The Fight for Civil Rights is Not Over.

Posted by Unknown , Monday, November 17, 2008 9:43 AM

So, California Prop 8 passed. Equality rallies have been organized across the U.S. as a response. There have been some radical rogues, but for the overwhelming majority of the time, they have all been peaceful protests.

Now the Catholic Church and the Church of Latter Day Saints (which gave over $20 million to the ad campaign for Prop 8) are crying foul... that protests are a violation of free speech.

From the LDS website:

Quote:
It is disturbing that The Church of Jesus Christ of Latter-day Saints is being singled out for speaking up as part of its democratic right in a free election.

Members of the Church in California and millions of others from every faith, ethnicity and political affiliation who voted for Proposition 8 exercised the most sacrosanct and individual rights in the United States - that of free expression and voting.

While those who disagree with our position on Proposition 8 have the right to make their feelings known, it is wrong to target the Church and its sacred places of worship for being part of the democratic process.

Once again, we call on those involved in the debate over same-sex marriage to act in a spirit of mutual respect and civility towards each other. No one on either side of the question should be vilified, harassed or subject to erroneous information.

From the Catholic Church
"Proposition 8 is not against any group in our society. Its sole focus is on preserving God's plan for people living upon this earth throughout time," Cardinal Roger Mahony, archbishop of the Diocese of Los Angeles, said in a statement Thursday.
Effectively, as I was told while discussing this with a few of my friends, California now has at least three classes of people. Heterosexuals who can marry, homosexuals who can only have civil unions, and homosexuals who have been married. That is a house that cannot stand, I assure you.

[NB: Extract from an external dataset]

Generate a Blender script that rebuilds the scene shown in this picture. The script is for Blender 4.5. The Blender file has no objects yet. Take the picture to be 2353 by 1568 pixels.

But what I don't understand is how LDS can say that the very act of protesting is stepping on their rights to free speech and voting, when they went so far as to try and blackmail opponents of Prop 8 into giving them money. Now that the Anti-Gay Blacklist is up and running, people are screaming all over the place. I've seen it called militant homosexuality, Nazi tactics, Gay Gestapo, etc. etc.

I'm not sure I have a question here, but I'm really just disgusted at what's been going on. I don't think that the blacklist was necessarily the best course of action to repairing gay-straight relations in California and in the U.S. as a whole, but I don't think it was violating any right.

I'm incensed that LGBT groups have been treated as a group that can arbitrarily be denied or given rights. Either they can marry across the U.S., or they can't. Either they can adopt children, or they can't. Either they can be foster parents, or they can't. There can be no gray area here. These episodes in California, which will only continue to get worse as the class differential starts to wear down on those in the gay community who have been denied, will either end up overthrowing the entire system of inequality there and everywhere, or do the opposite in all the same places. The anti-gay movement has begun a fight that I wish I knew it couldn't win, but hatred runs deep in people. We never know how deep until the end.

To deny gay rights across the board is to completely disenfranchise so many - these people are your mothers, fathers, brothers, sisters, aunts, uncles, cousins, (and, for some and someday) sons and daughters. Many of us have LGBT friends. They are human beings like everyone else, right?

But that's not what the arguments and the laws would have you believe. How many times have you heard the argument, "If we let gays marry, then what's next! Polygamy! Incest! Pedophilia! Bestiality!" How degrading. Their right to love and marry whoever they see fit is compared to having sex with animals and small children? Not only is it a non-sequiter to give this line of argument, but it is deliberately demonizing a very human group of people.

I'm exhausted with the debate, and I have come in only in the last few years of a many decades long fight. I don't see how these arguments can stand. How they cannot be challenged. How they can actually be made into law.

Mike Huckabee recently wrote a book called Do the Right Thing. In it, he writes this:

[Heterosexual] marriage matters . . . nothing in our society matters more. Our true strength doesn't come from our military or our gross national product; it comes from our families. What's the point of keeping the terrorists at bay in the Middle East if we can't keep decline and decadence at bay here at home?
Yes, nothing in our society matters more. Nothing. Let that sink in before you move on.

This is going to become the prevailing narrative of social conservatives, which will come back to bite in 2010 and 2012. Sarah Palin, the one 64% of Republicans would like to see on the presidential ticket in 2012, has a better record than you would think on these issues, but supports an amendment to the constitution.

What a fight there is before us. It's not best to think of it that way (you tire long before the end), but it's the only way to prepare.

1 Response to "The Fight for Civil Rights is Not Over."

Bekbeks Says:

Excellent comments, Whit. I agree... there is much to be done, and quite a lot to be wary of in the years to come. Let's hope people realize their own humanity before it's too late. ♥.